No final do ano, porém, a certificação de um novo gasoduto para as exportações da Rússia para a Europa complicou-se por questões geopolíticas. Trata-se do Nord Stream 2, já construído no mar Báltico, que liga a Rússia à Alemanha. Além dos atrasos na burocracia para a sua regularização, há uma preocupação em torno de uma potencial perturbação dos fluxos de gás através da Ucrânia que faça subir os preços do gás natural. Ao mesmo tempo, os EUA, um aliado europeu, opõem-se a este gasoduto devido à dependência energética da Europa em relação à Rússia, numa altura em que surge uma crise na fronteira deste país com a Ucrânia. Moscovo tem posicionado militares junto à região fronteiriça de Donbass, o que têm feito o Ocidente e Kiev temer uma potencial invasão, ainda que Putin negue qualquer intenção nesse sentido. Os Estados Unidos têm pressionado a Alemanha para que interrompa a certificação do Nord Stream 2 caso Putin invada a Ucrânia.

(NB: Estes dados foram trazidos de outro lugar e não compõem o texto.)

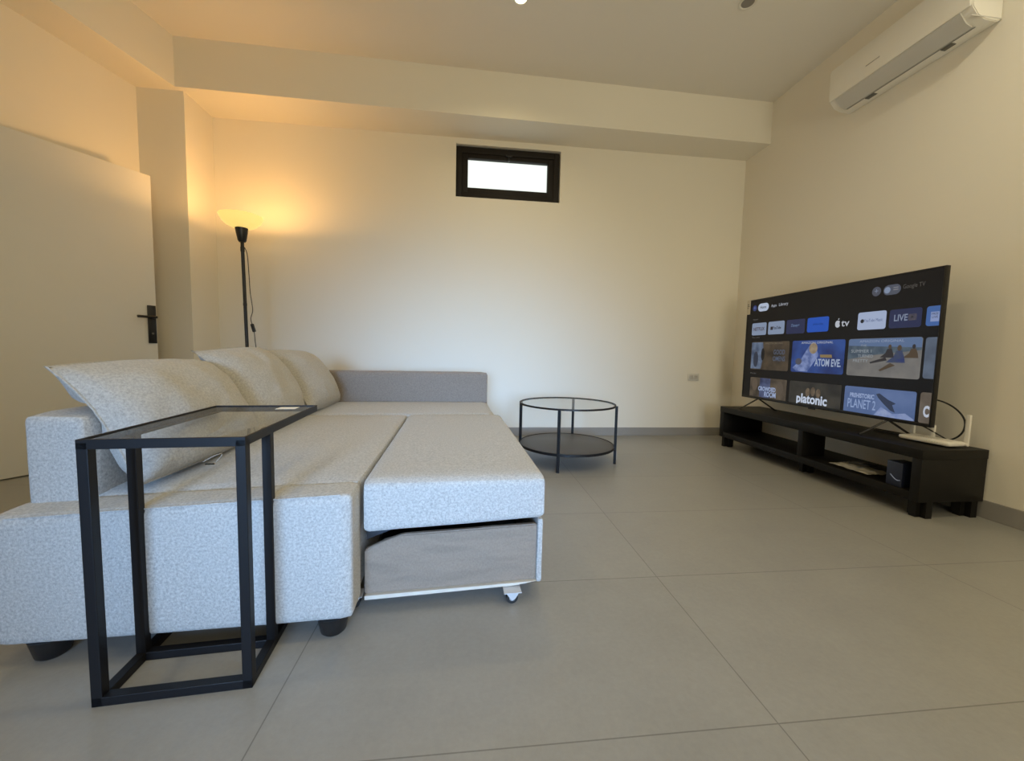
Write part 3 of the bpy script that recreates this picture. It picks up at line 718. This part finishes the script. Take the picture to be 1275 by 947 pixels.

4. Como são fixados os preços da energia na Europa?

As produtoras e comercializadoras de eletricidade e compram e vendem energia com anos de antecedência, apoiando-se fortemente em previsões sobre a economia e os custos de combustível a longo prazo. O mercado europeu alargado da energia tem-se focado, tradicionalmente, no preço do dia seguinte, com leilões que fornecem um preço com um dia de antecedência a servirem de referência.

As empresas apresentam licitações e ofertas para cada hora com base nos seus cálculos de oferta e procura. Depois, é calculado um preço médio pelo tratamento cambial desse mercado. Os preços ao consumidor são estabelecidos pelos reguladores estatais após os serviços públicos solicitarem alterações das taxas com base no quanto pagaram pela energia no mercado grossista, investimentos em transmissão e manutenção geral das suas redes.

5. O que há de novo no sistema?

A explosão das energias renováveis, que são mais intermitentes do que as fontes fósseis ou a energia nuclear. Consoante a meteorologia, os preços podem sofrer grandes mudanças e, por isso, os mercados para períodos de tempo mais curtos, no mesmo dia, também se tornaram vitais. A Alemanha estabeleceu também o encerramento de quase metade da sua capacidade de produção de energia nuclear antes do final deste ano, como parte de uma política a longo prazo, o que provoca maior tensão nas redes europeias, que já enfrentam uma das piores crises energéticas de sempre da região.

6. Quão dependente é a Europa da energia eólica?

Os países do Norte da Europa, incluindo o Reino Unido, a Alemanha e os países nórdicos, tornaram-se líderes na tecnologia para produzir energia a partir do vento. Em Espanha, o crescimento das centrais eólicas e solares ajudou a sua quota de energias renováveis a chegar a um recorde de 44% da energia total em 2020. França também está a produzir mais energia a partir do vento, mas a sua produção de eletricidade continua a ser dominada pelas centrais nucleares.

7. Quais são os países que correm maior risco de ficar sem energia?

Aqueles que têm interligações elétricas limitadas com os países vizinhos. Numa crise, estes países são menos capazes de beneficiar do mercado de energia europeu, que permite que a energia chegue onde é mais necessária e onde atinge o preço mais elevado. O operador de rede da Irlanda advertiu, em setembro, que havia um risco de apagões devido à falta de vento. No Reino Unido, muitas instalações são antigas e avariam com frequência. Se as grandes interrupções coincidirem com épocas de pouco vento ou sol, o país pode estar perto de ficar sem eletricidade.

8. O que é que isto significa para os objetivos climáticos da Europa?

Como as energias renováveis são sinónimo de grande volatilidade, isso pode tornar-se muito dispendioso para o continente alcançar o seu objetivo de reduzir as emissões de carbono em 55% até 2030. O responsável da Comissão Europeia pelo Pacto Ecológico Europeu, Frans Timmermans, disse que os preços mais elevados não devem minar a determinação da UE em expandir a produção de energia renovável e que a indústria deve, em vez disso, acelerar para tornar disponível mais energia verde a baixo custo.

Além disso, em outubro, a comissária europeia da Energia, Kadri Simson, disse que o Executivo comunitário estava a rever as recomendações aos Estados-membros sobre as medidas que podem tomar para aliviar a crise sem prejudicar as regras do bloco, incluindo a compensação para as famílias mais vulneráveis, cortes fiscais e ajuda estatal para as empresas.